Just one more thing: I don't think there should be any disparaging remarks about the cowbell after Texine and Layla honked on those vuvuzelas all through the bout. (And, no, the fabulous green dresses don't balance things out.)

So would someone mind getting the cowbell out of the WoJ merch box and giving it back to me? I promise, I won't beat it near you.

Thanks! :)

\m/ \m/



  1. I enjoyed very much reading this post.

  2. That's some pretty good insight from a guy that doesn't do insight.

    The vuvuzelas belong on the list with Laser Pointers, Whistles and Fire Arms. They should at least allow guns if they are going to allow those annoying horns.

  3. It was SUCH a fun bout! The fact that we could even pretend to have a chance for five minutes was already kind of more than I'd hoped for this season.

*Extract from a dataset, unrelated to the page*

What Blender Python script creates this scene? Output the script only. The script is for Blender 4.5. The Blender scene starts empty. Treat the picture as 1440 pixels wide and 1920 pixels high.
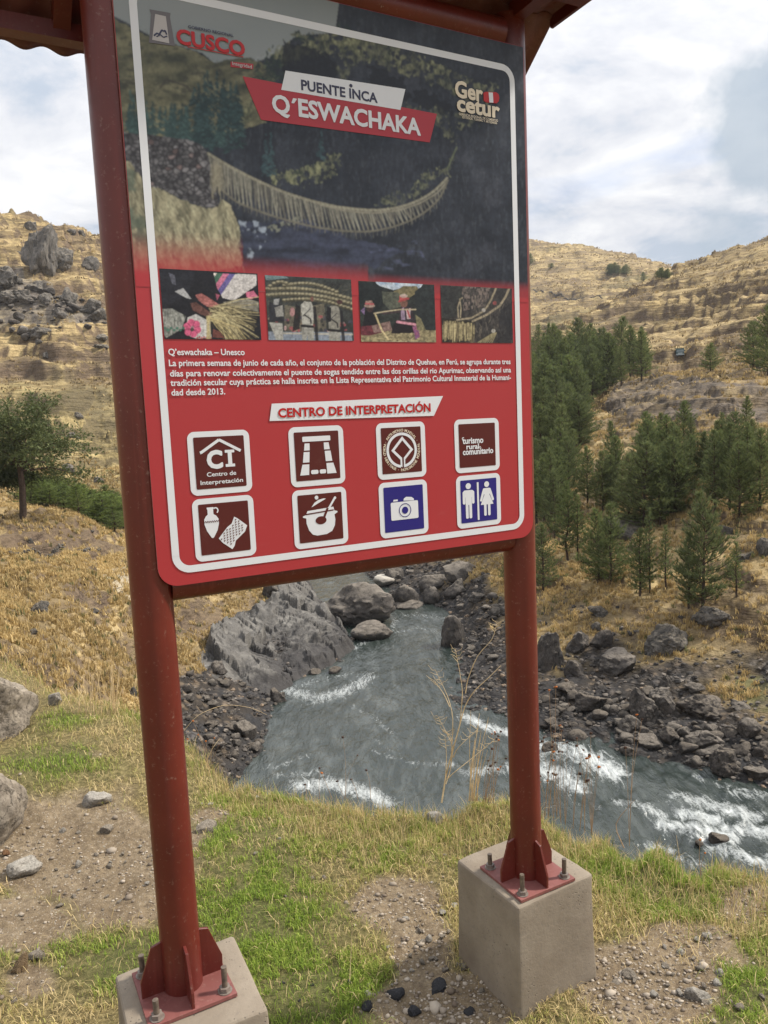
import bpy, math, random
import numpy as np
from mathutils import Vector, Matrix

# ------------------------------------------------------------------ camera, sky, sun, exposure
S = bpy.context.scene
COL = S.collection
# camera basis recovered from the vanishing points of the posts and of the board
F, CX, CY = 1441.0, 720.0, 960.0
_dn = np.array([528., -11968., 1441.]); _dn /= np.linalg.norm(_dn)
UPV = -_dn
FY = np.array([0, 0, 1.]) - UPV * UPV[2]; FY /= np.linalg.norm(FY)
FX = np.cross(FY, UPV); FX /= np.linalg.norm(FX)
if FX[0] < 0: FX = -FX
RC = np.stack([FX, FY, UPV])                       # world = RC @ (right, up, forward)

cd = bpy.data.cameras.new('camera')
cd.sensor_fit = 'VERTICAL'; cd.sensor_height = 36.0; cd.lens = 36.0 * F / 1920.0
cd.clip_start = 0.05; cd.clip_end = 5000
cam = bpy.data.objects.new('camera', cd); COL.objects.link(cam)
cam.matrix_world = Matrix([[RC[i, 0], RC[i, 1], -RC[i, 2], 0] for i in range(3)] + [[0, 0, 0, 1]])
S.camera = cam

SUN_AZ, SUN_EL = math.radians(80), math.radians(47)     # azimuth clockwise from +Y (view direction)
W = bpy.data.worlds.new('World'); S.world = W; W.use_nodes = True
wt = W.node_tree; wt.nodes.clear()
def wn(t, **k):
    n = wt.nodes.new(t)
    for a, b in k.items(): setattr(n, a, b)
    return n
wl = wt.links.new
sky = wn('ShaderNodeTexSky'); sky.sky_type = 'NISHITA'; sky.sun_disc = False
sky.sun_elevation = SUN_EL; sky.sun_rotation = SUN_AZ
sky.altitude = 3600; sky.dust_density = 1.5
bg_sky = wn('ShaderNodeBackground'); bg_sky.inputs['Strength'].default_value = 0.14
wl(sky.outputs[0], bg_sky.inputs['Color'])
tc = wn('ShaderNodeTexCoord')
sep = wn('ShaderNodeSeparateXYZ'); wl(tc.outputs['Generated'], sep.inputs[0])
def wmath(op, a, b=None, clamp=False):
    m = wn('ShaderNodeMath'); m.operation = op; m.use_clamp = clamp
    for i, v in enumerate((a, b)):
        if v is None: continue
        if isinstance(v, (int, float)): m.inputs[i].default_value = v
        else: wl(v, m.inputs[i])
    return m.outputs[0]
zc = wmath('MAXIMUM', sep.outputs[2], 0.0)
den = wmath('ADD', zc, 0.22)
px_ = wmath('DIVIDE', sep.outputs[0], den); py_ = wmath('DIVIDE', sep.outputs[1], den)
comb = wn('ShaderNodeCombineXYZ'); wl(px_, comb.inputs[0]); wl(py_, comb.inputs[1])
comb.inputs[2].default_value = 3.7
n1 = wn('ShaderNodeTexNoise'); n1.inputs['Scale'].default_value = 0.95; n1.inputs['Detail'].default_value = 9
n1.inputs['Roughness'].default_value = 0.52; n1.inputs['Distortion'].default_value = 0.5
wl(comb.outputs[0], n1.inputs['Vector'])
n2 = wn('ShaderNodeTexNoise'); n2.inputs['Scale'].default_value = 2.6; n2.inputs['Detail'].default_value = 8
n2.inputs['Roughness'].default_value = 0.62; n2.inputs['Distortion'].default_value = 0.3
wl(comb.outputs[0], n2.inputs['Vector'])
cover = wn('ShaderNodeValToRGB')
cover.color_ramp.elements[0].position = 0.34; cover.color_ramp.elements[0].color = (0.35, 0.35, 0.35, 1)
cover.color_ramp.elements[1].position = 0.47; cover.color_ramp.elements[1].color = (1, 1, 1, 1)
wl(n1.outputs[0], cover.inputs[0])
tone = wn('ShaderNodeValToRGB')
e = tone.color_ramp.elements
e[0].position = 0.36; e[0].color = (0.44, 0.50, 0.59, 1)
e[1].position = 0.60; e[1].color = (0.80, 0.80, 0.81, 1)
m_ = e.new(0.46); m_.color = (0.63, 0.645, 0.69, 1)
wl(n2.outputs[0], tone.inputs[0])
# overcast luminance: the cloud deck is brighter towards the zenith
zz_ = wmath('MULTIPLY', wmath('POWER', zc, 1.6), 0.7)
stren = wmath('ADD', zz_, 0.84)
# a heavier blue-grey bank of cloud stands over the right-hand hills
def bank_mask(px0, py0, rad_deg, soft):
    d0 = RC @ np.array([(px0 - CX) / F, (CY - py0) / F, 1.0]); d0 = d0 / np.linalg.norm(d0)
    vm = wn('ShaderNodeVectorMath'); vm.operation = 'DOT_PRODUCT'; wl(tc.outputs['Generated'], vm.inputs[0]); vm.inputs[1].default_value = d0
    a = wmath('ADD', wmath('MULTIPLY', wmath('ARCCOSINE', wmath('MINIMUM', vm.outputs['Value'], 1.0)), 57.3), wmath('MULTIPLY', wmath('SUBTRACT', n3.outputs[0], 0.5), 16.0))
    return wmath('MULTIPLY', wmath('SUBTRACT', rad_deg, a), 1.0 / soft, True)
n3 = wn('ShaderNodeTexNoise'); n3.inputs['Scale'].default_value = 5.5; n3.inputs['Detail'].default_value = 8; n3.inputs['Roughness'].default_value = 0.55; wl(tc.outputs['Generated'], n3.inputs['Vector'])
bm = wmath('MAXIMUM', bank_mask(1490, 290, 6.0, 1.6), wmath('MULTIPLY', bank_mask(1400, 440, 4.5, 2.0), 0.7))
mixb = wn('ShaderNodeMix'); mixb.data_type = 'RGBA'; wl(wmath('MULTIPLY', bm, 0.75), mixb.inputs[0]); wl(tone.outputs[0], mixb.inputs[6]); mixb.inputs[7].default_value = (0.345, 0.42, 0.50, 1)
bg_cloud = wn('ShaderNodeBackground'); wl(mixb.outputs[2], bg_cloud.inputs['Color']); wl(stren, bg_cloud.inputs['Strength'])
mx = wn('ShaderNodeMixShader'); wl(cover.outputs[0], mx.inputs[0]); wl(bg_sky.outputs[0], mx.inputs[1]); wl(bg_cloud.outputs[0], mx.inputs[2])
wo = wn('ShaderNodeOutputWorld'); wl(mx.outputs[0], wo.inputs['Surface'])

sd = bpy.data.lights.new('sun', 'SUN'); sd.energy = 4.2; sd.angle = math.radians(5); sd.color = (1.0, 0.93, 0.82)
sun = bpy.data.objects.new('sun', sd); COL.objects.link(sun)
_sv = Vector((math.sin(SUN_AZ) * math.cos(SUN_EL), math.cos(SUN_AZ) * math.cos(SUN_EL), math.sin(SUN_EL)))
sun.rotation_euler = _sv.to_track_quat('Z', 'Y').to_euler(); sun.location = (30, 30, 60)

S.view_settings.view_transform = 'Standard'; S.view_settings.look = 'None'
S.view_settings.exposure = 0.48; S.view_settings.gamma = 1.0
S.cycles.max_bounces = 6; S.cycles.diffuse_bounces = 3; S.cycles.transparent_max_bounces = 6

# ------------------------------------------------------------------ helpers
rng = np.random.default_rng(7)
def ray(x, y): return RC @ np.array([(x - CX) / F, (CY - y) / F, 1.0])
def at_dist(x, y, D):
    r = ray(x, y); return r * (D / math.hypot(r[0], r[1]))
def at_z(x, y, z):
    r = ray(x, y); return r * (z / r[2])
def project(P):
    c = np.asarray(P) @ RC
    d = np.where(c[..., 2] > 0.05, c[..., 2], 0.05)
    return CX + F * c[..., 0] / d, CY - F * c[..., 1] / d, c[..., 2]

def _hash(ix, iy, iz, seed):
    h = (ix.astype(np.int64) * 374761393 + iy.astype(np.int64) * 668265263 + iz.astype(np.int64) * 2147483647 + seed * 974711) & 0xffffffff
    h = ((h ^ (h >> 13)) * 1274126177) & 0xffffffff
    h = ((h ^ (h >> 16)) * 2246822519) & 0xffffffff
    return ((h ^ (h >> 15)) & 0xffff) / 65535.0
def vnoise2(x, y, seed=0):
    x = np.asarray(x, float); y = np.asarray(y, float)
    x0 = np.floor(x); y0 = np.floor(y); fx = x - x0; fy = y - y0
    fx = fx * fx * fx * (fx * (fx * 6 - 15) + 10); fy = fy * fy * fy * (fy * (fy * 6 - 15) + 10)
    z = np.zeros_like(x0)
    a = _hash(x0, y0, z, seed); b = _hash(x0 + 1, y0, z, seed); c = _hash(x0, y0 + 1, z, seed); d = _hash(x0 + 1, y0 + 1, z, seed)
    return (a + (b - a) * fx) * (1 - fy) + (c + (d - c) * fx) * fy
def vnoise3(p, seed=0):
    x, y, z = p[..., 0], p[..., 1], p[..., 2]
    x0, y0, z0 = np.floor(x), np.floor(y), np.floor(z)
    f = [x - x0, y - y0, z - z0]; f = [t * t * (3 - 2 * t) for t in f]
    r = 0
    for i in (0, 1):
        for j in (0, 1):
            for k in (0, 1):
                w = (f[0] if i else 1 - f[0]) * (f[1] if j else 1 - f[1]) * (f[2] if k else 1 - f[2])
                r = r + w * _hash(x0 + i, y0 + j, z0 + k, seed)
    return r
def fbm2(x, y, oct=4, seed=0, gain=0.5):
    s = 0; a = 1.0; t = 0
    c, sn = math.cos(0.6), math.sin(0.6)
    for o in range(oct):
        s = s + a * vnoise2(x, y, seed + o * 17); t += a; a *= gain
        x, y = (x * c - y * sn) * 2.03 + 5.1, (x * sn + y * c) * 2.03 + 1.7
    return s / t
def sstep(a, b, x):
    t = np.clip((x - a) / (b - a), 0, 1); return t * t * (3 - 2 * t)
def inpoly(X, Y, poly):
    X = np.asarray(X); Y = np.asarray(Y); r = np.zeros(X.shape, bool)
    n = len(poly)
    for i in range(n):
        x1, y1 = poly[i]; x2, y2 = poly[(i + 1) % n]
        if y1 == y2: continue
        c = ((y1 > Y) != (y2 > Y)) & (X < (x2 - x1) * (Y - y1) / (y2 - y1) + x1)
        r ^= c
    return r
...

    Really excited about our new skaters. And ditto on yes, you're super insightful, and yes, the vuvuzelas are unbelievably excruciating. Though probably on par with the cowbell...

    And those green dresses are hot. We seriously need some GNR cheerleading.

  4. Fantastic analysis, Doctor - way to earn that degree.

    I agree with pretty much every point you made, but especially that it WAS some really fun derby - definitely the most fun I've ever had at a bout with that kind of lopsided score.

    There's already been a TON of improvement in just a couple of bouts. Our skaters clearly *know* what to do, and the more track time they get, the more of that semi-mystical "track awareness" thingie is gonna appear.

    (Note: the Portland Timbers have preemptively banned vuvuzelas from their stadium this year. Hint, hint.)

  5. I see a trip to the farm storm in my future. I'm thinking I need a whole collection of cowbells.

  6. Honestly, I kinda like the vuvuzelas. Go figure. :)

  7. But I will not be wearing a green dress any time that I can foresee.